The school’s staff also has been crucial to the school’s success, EDDC director Linda Laws says.

“We have incredible staff stability here,” says Laws, who started working at the center in 1980 after graduating from Texas Woman’s University.

“All the teachers have been here from 3 to 13 years, and they all have college degrees.”

The school’s founders, Eric Albers and Joanne Everts, no longer are associated with EDDC, but their legacy endures. They believed children should be cared for and educated in small groups according to age and developmental level and that they should remain with the same teacher for an entire year.

As the children grow older, they remain with the same small group of classmates but move up to a new teacher and developmental level each September.

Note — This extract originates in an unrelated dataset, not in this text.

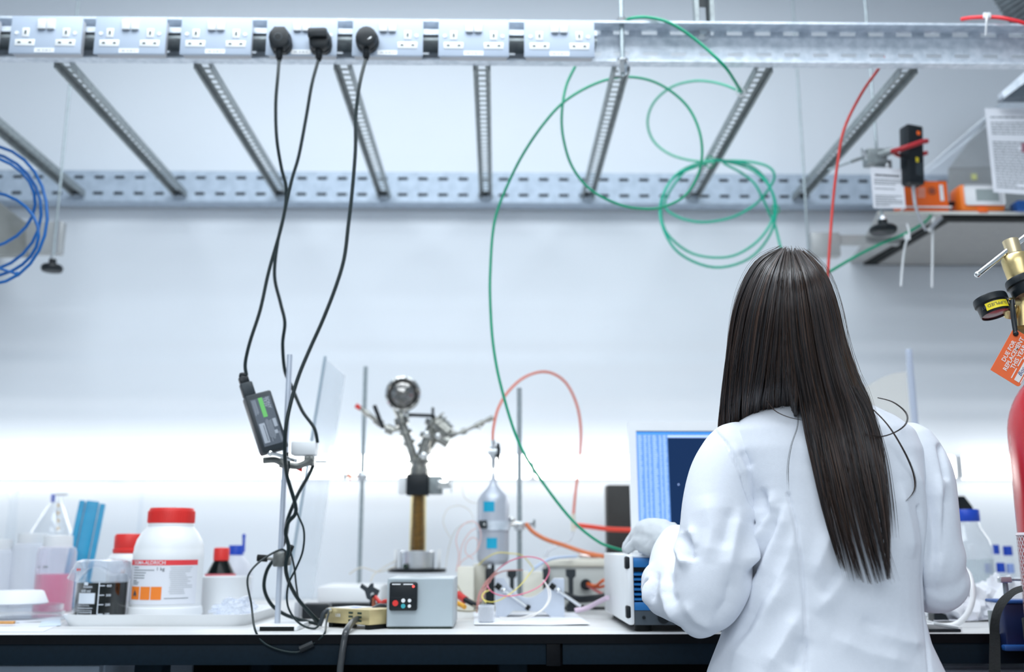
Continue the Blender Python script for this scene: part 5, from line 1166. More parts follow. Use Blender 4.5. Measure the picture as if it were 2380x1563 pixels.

Albers and Everts also based their curriculum on experiential learning, in which children are encouraged to have hands-on experience and to learn through play and creativity.

Another bonus for parents is the school’s emphasis on teaching children to eat vegetables and fruits through the foods it serves for lunch and snacks, says parent Denelle Wrightson.

For the past 11 years, EDDC has been a recurring theme in Janiece Upshaw’s life. Her first job out of college was teaching 2-year-olds at the school. She met her future husband through EDDC, watched her now-15-year-old stepson thrive in the program and is about to see her 6-year-old daughter graduate from EDDC into first grade.

After working two years at EDDC, Upshaw went on to open a child-care business and recently accepted a job as child-care services director for the YWCA of Metropolitan Dallas.

“My daughter has some of the same teachers my son had years ago,” Upshaw says. “When she started at EDDC at the age of 10 months, it was like I gave her to a group of my friends each morning. I’m so glad I had that early exposure to EDDC because that’s what I thought all child-care was like.”